Output all the data exactly. Pictures do not belong in the copy.

* Start *

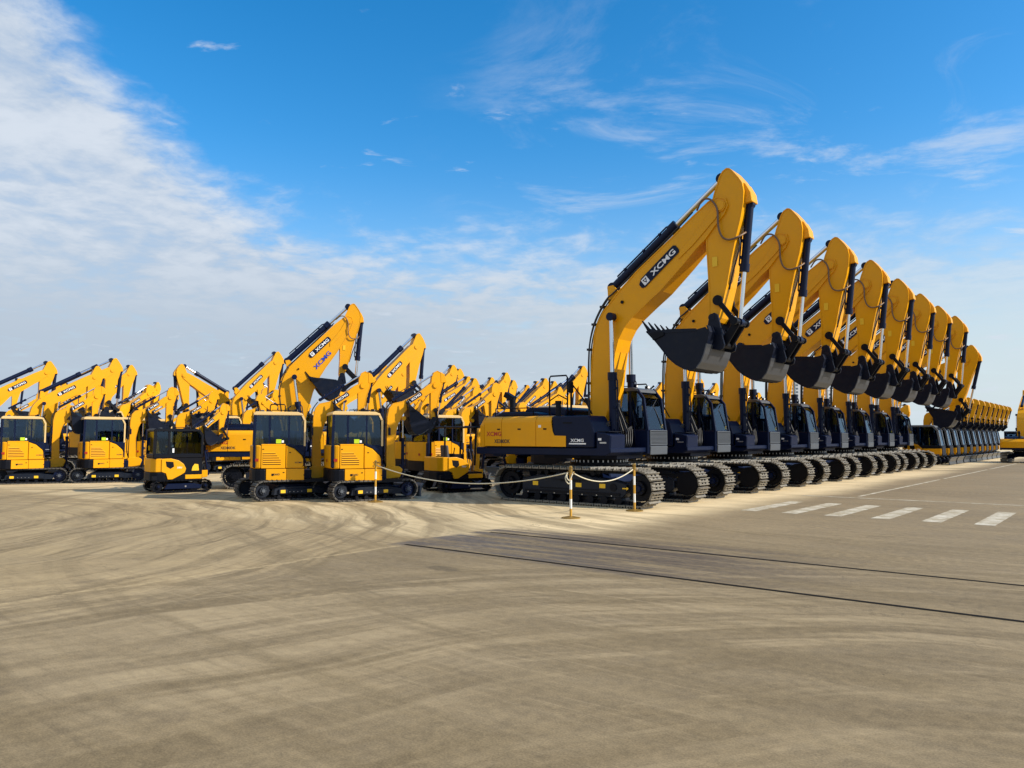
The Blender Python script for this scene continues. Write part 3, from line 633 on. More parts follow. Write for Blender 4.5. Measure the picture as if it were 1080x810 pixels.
    if lod == 0:
        h = MB('rubber')
        for i in range(3):
            y = -.06+.06*i; h.tube([(x-.32, y, z) for x, z in ((1.0, .95), (.93, 1.3), (.95, 2.2), (.98, 2.65), (1.15, 2.93))], .013, n=6)
        h.build('hose_bundle', root)
    return root

def make_mini(label, pose=(0, 0, 0), lod=0, arm=.78, blade=False, frame='black', canopy=False):
    """the dark-cabbed mini excavator with a swooping rear cover"""
    root = empty('mini_excavator'); tag(root, label, 'excavator')
    cx, zc, r = .78, .23, .195
    for s in (-1, 1):
        y0, y1 = sorted((s*.46, s*.78)); yc = (y0+y1)/2
        make_track(root, y0, y1, cx, zc, r, .12, ('black', 'black'), lod)
        f = MB('navy', 'black', 'bolt'); f.prism([(-.6, .13), (.6, .13), (.66, .25), (.35, .32), (-.5, .32)], yc-.12, yc+.12, 0, .012); f.cyl((.1, yc+s*.12, .22), (.1, yc+s*.13, .22), .03, mi=2); f.build('track_frame', root)
        wheel('sprocket', root, -cx, zc, r-.04, y0, y1, s, ('black', 'navy')); wheel('idler', root, cx, zc, r-.04, y0, y1, s, ('black', 'navy'))
    m = MB('black'); m.cyl((0, 0, .3), (0, 0, .46), .34, n=24); m.box(-.4, .4, -.46, .46, .22, .34); m.build('carbody', root)
    m = MB('black'); m.box(-.98, .66, -.72, .72, .44, .6, 0, .01); m.prismz([(-.6, -.76), (-.85, -.72), (-1.03, -.5), (-1.08, 0), (-1.03, .5), (-.85, .72), (-.6, .76)], .42, .72, 0, .03, 2); m.build('counterweight', root)
    m = MB('yellow'); m.prismz([(-.7, -.73), (-.88, -.69), (-1.02, -.5), (-1.06, 0), (-1.02, .5), (-.88, .69), (-.7, .73)], .73, 1.20, 0, .02, 2); m.build('rear_cowl', root)
    m = MB('yellow', 'black')
    out = [(-.71, 1.19), (-.4, 1.20), (-.15, 1.13), (.02, 1.0), (.10, .84), (.06, .70), (-.1, .60), (-.35, .47), (-.5, .47), (-.56, .68), (-.71, .74)]
    m.prism(out, -.76, -.55, 0, .015, 2); m.prism([(-.58, 1.10), (-.33, 1.08), (-.30, .92), (-.42, .84), (-.55, .92)], -.764, -.759, 1); m.prism([(.08, .47), (.64, .47), (.64, .62), (.08, .62)], -.74, -.6, 0, .01); m.build('side_cover', root)
    m = MB('white'); lettering(m, '35U', (-.12, -.761, .88), (1, 0, 0), (0, 0, 1), .16, .06, 0, .2); m.build('lettering', root)
    if canopy:
        c = MB('black')
        for x in (-.75, .42):
            for y in (-.55, .55): c.bar((x, y, .9), (x+(.05 if x > 0 else 0), y, 2.22), .05, .05)
        c.box(-.85, .62, -.62, .62, 2.2, 2.26, 0, .02); cn = c.build('canopy', root)
        c = MB('seat', 'black'); c.box(-.45, 0, -.24, .24, 1.0, 1.12, 0, .03); c.prism([(-.5, 1.05), (-.38, 1.05), (-.44, 1.6), (-.55, 1.6)], -.23, .23, 0, .03)
        for s in (-1, 1): c.box(-.3, .1, s*.33-.05, s*.33+.05, 1.0, 1.3, 1, .02); c.cyl((.05, s*.33, 1.3), (.09, s*.33, 1.48), .018, mi=1)
        c.build('operator_seat', root)
        c = MB('bolt', 'rubber')
        for k in range(5): c.tube([(.5, -.3+k*.13, .7), (.56, -.3+k*.13, 1.1), (.48, -.28+k*.12, 1.45)], .016, n=6, mi=k % 2)
        c.build('control_lever', root)
        m = MB('black'); m.box(-.7, .64, -.69, .6, .62, .68); m.build('floor_plate', root)
    cab = None if canopy else make_cab(root, -.9, 1.05, .74, -.1, .92, 1.1, 2.2, -.76, .30, 'black', frame, .10, False, lod) if blade else make_cab(root, -.98, .68, .60, -.46, 1.2, 1.36, 2.2, -.70, .5, 'black', frame, .075, False, lod)
    if blade:
        m = MB('greyplate'); m.prism([(1.42, .04), (1.47, .03), (1.45, .2), (1.50, .34), (1.58, .44), (1.53, .46), (1.43, .38), (1.40, .2)], -.95, .95, 0, .006); bl = m.build('dozer_blade', root)
        m = MB('navy')
        for s in (-1, 1): m.bar((.4, s*.35, .28), (1.43, s*.42, .22), .1, .12)
        m.build('blade_arm', bl)
        m = MB('yellow'); m.box(.12, 1.03, -.77, -.70, .60, .91, 0, .01); m.build('skirt_panel', root); m = MB('slate'); m.box(1.06, 1.09, -.7, .24, .55, 1.05, 0, .01); m.build('front_panel', root)
    if not canopy:
      m = MB('black', 'sticker', 'grey'); m.prism([(-.4, .66), (.66, .62), (.66, 1.21 if not blade else .9), (-.98, 1.21 if not blade else .9), (-.7, 1.1 if not blade else .8)], -.69, -.1, 0, .01)
      m.prism([(.3, .76), (.55, .76), (.52, .98), (.4, 1.0), (.33, .9)], -.696, -.691, 1)
      m.build('cab_door', root)
      m = MB('white'); m.box(-.36, -.30, -.705, -.701, 1.40, 1.55); m.build('paper_sticker', cab)
    T0 = Matrix.Translation((.62 if not blade else -.1, .68 if blade else 0, .1)) @ Matrix.Scale(arm, 4) @ Matrix.Translation((-1.0, 0, -.1))
    m = MB('yellow', 'black'); dx, dy = (-.75, .68) if blade else (0, 0); m.prism([(.66+dx, .45), (1.0+dx, .5), (1.0+dx, .75), (.66+dx, .72)], dy-.13, dy+.13, 0, .015); m.build('swing_post', root)
    make_arm(root, SPEC_SMALL, pose, T0, lod)
    return root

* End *

◆ Answer in full
The Blender Python script for this scene continues. Write part 3, from line 633 on. More parts follow. Write for Blender 4.5. Measure the picture as if it were 1080x810 pixels.
    if lod == 0:
        h = MB('rubber')
        for i in range(3):
            y = -.06+.06*i; h.tube([(x-.32, y, z) for x, z in ((1.0, .95), (.93, 1.3), (.95, 2.2), (.98, 2.65), (1.15, 2.93))], .013, n=6)
        h.build('hose_bundle', root)
    return root

def make_mini(label, pose=(0, 0, 0), lod=0, arm=.78, blade=False, frame='black', canopy=False):
    """the dark-cabbed mini excavator with a swooping rear cover"""
    root = empty('mini_excavator'); tag(root, label, 'excavator')
    cx, zc, r = .78, .23, .195
    for s in (-1, 1):
        y0, y1 = sorted((s*.46, s*.78)); yc = (y0+y1)/2
        make_track(root, y0, y1, cx, zc, r, .12, ('black', 'black'), lod)
        f = MB('navy', 'black', 'bolt'); f.prism([(-.6, .13), (.6, .13), (.66, .25), (.35, .32), (-.5, .32)], yc-.12, yc+.12, 0, .012); f.cyl((.1, yc+s*.12, .22), (.1, yc+s*.13, .22), .03, mi=2); f.build('track_frame', root)
        wheel('sprocket', root, -cx, zc, r-.04, y0, y1, s, ('black', 'navy')); wheel('idler', root, cx, zc, r-.04, y0, y1, s, ('black', 'navy'))
    m = MB('black'); m.cyl((0, 0, .3), (0, 0, .46), .34, n=24); m.box(-.4, .4, -.46, .46, .22, .34); m.build('carbody', root)
    m = MB('black'); m.box(-.98, .66, -.72, .72, .44, .6, 0, .01); m.prismz([(-.6, -.76), (-.85, -.72), (-1.03, -.5), (-1.08, 0), (-1.03, .5), (-.85, .72), (-.6, .76)], .42, .72, 0, .03, 2); m.build('counterweight', root)
    m = MB('yellow'); m.prismz([(-.7, -.73), (-.88, -.69), (-1.02, -.5), (-1.06, 0), (-1.02, .5), (-.88, .69), (-.7, .73)], .73, 1.20, 0, .02, 2); m.build('rear_cowl', root)
    m = MB('yellow', 'black')
    out = [(-.71, 1.19), (-.4, 1.20), (-.15, 1.13), (.02, 1.0), (.10, .84), (.06, .70), (-.1, .60), (-.35, .47), (-.5, .47), (-.56, .68), (-.71, .74)]
    m.prism(out, -.76, -.55, 0, .015, 2); m.prism([(-.58, 1.10), (-.33, 1.08), (-.30, .92), (-.42, .84), (-.55, .92)], -.764, -.759, 1); m.prism([(.08, .47), (.64, .47), (.64, .62), (.08, .62)], -.74, -.6, 0, .01); m.build('side_cover', root)
    m = MB('white'); lettering(m, '35U', (-.12, -.761, .88), (1, 0, 0), (0, 0, 1), .16, .06, 0, .2); m.build('lettering', root)
    if canopy:
        c = MB('black')
        for x in (-.75, .42):
            for y in (-.55, .55): c.bar((x, y, .9), (x+(.05 if x > 0 else 0), y, 2.22), .05, .05)
        c.box(-.85, .62, -.62, .62, 2.2, 2.26, 0, .02); cn = c.build('canopy', root)
        c = MB('seat', 'black'); c.box(-.45, 0, -.24, .24, 1.0, 1.12, 0, .03); c.prism([(-.5, 1.05), (-.38, 1.05), (-.44, 1.6), (-.55, 1.6)], -.23, .23, 0, .03)
        for s in (-1, 1): c.box(-.3, .1, s*.33-.05, s*.33+.05, 1.0, 1.3, 1, .02); c.cyl((.05, s*.33, 1.3), (.09, s*.33, 1.48), .018, mi=1)
        c.build('operator_seat', root)
        c = MB('bolt', 'rubber')
        for k in range(5): c.tube([(.5, -.3+k*.13, .7), (.56, -.3+k*.13, 1.1), (.48, -.28+k*.12, 1.45)], .016, n=6, mi=k % 2)
        c.build('control_lever', root)
        m = MB('black'); m.box(-.7, .64, -.69, .6, .62, .68); m.build('floor_plate', root)
    cab = None if canopy else make_cab(root, -.9, 1.05, .74, -.1, .92, 1.1, 2.2, -.76, .30, 'black', frame, .10, False, lod) if blade else make_cab(root, -.98, .68, .60, -.46, 1.2, 1.36, 2.2, -.70, .5, 'black', frame, .075, False, lod)
    if blade:
        m = MB('greyplate'); m.prism([(1.42, .04), (1.47, .03), (1.45, .2), (1.50, .34), (1.58, .44), (1.53, .46), (1.43, .38), (1.40, .2)], -.95, .95, 0, .006); bl = m.build('dozer_blade', root)
        m = MB('navy')
        for s in (-1, 1): m.bar((.4, s*.35, .28), (1.43, s*.42, .22), .1, .12)
        m.build('blade_arm', bl)
        m = MB('yellow'); m.box(.12, 1.03, -.77, -.70, .60, .91, 0, .01); m.build('skirt_panel', root); m = MB('slate'); m.box(1.06, 1.09, -.7, .24, .55, 1.05, 0, .01); m.build('front_panel', root)
    if not canopy:
      m = MB('black', 'sticker', 'grey'); m.prism([(-.4, .66), (.66, .62), (.66, 1.21 if not blade else .9), (-.98, 1.21 if not blade else .9), (-.7, 1.1 if not blade else .8)], -.69, -.1, 0, .01)
      m.prism([(.3, .76), (.55, .76), (.52, .98), (.4, 1.0), (.33, .9)], -.696, -.691, 1)
      m.build('cab_door', root)
      m = MB('white'); m.box(-.36, -.30, -.705, -.701, 1.40, 1.55); m.build('paper_sticker', cab)
    T0 = Matrix.Translation((.62 if not blade else -.1, .68 if blade else 0, .1)) @ Matrix.Scale(arm, 4) @ Matrix.Translation((-1.0, 0, -.1))
    m = MB('yellow', 'black'); dx, dy = (-.75, .68) if blade else (0, 0); m.prism([(.66+dx, .45), (1.0+dx, .5), (1.0+dx, .75), (.66+dx, .72)], dy-.13, dy+.13, 0, .015); m.build('swing_post', root)
    make_arm(root, SPEC_SMALL, pose, T0, lod)
    return root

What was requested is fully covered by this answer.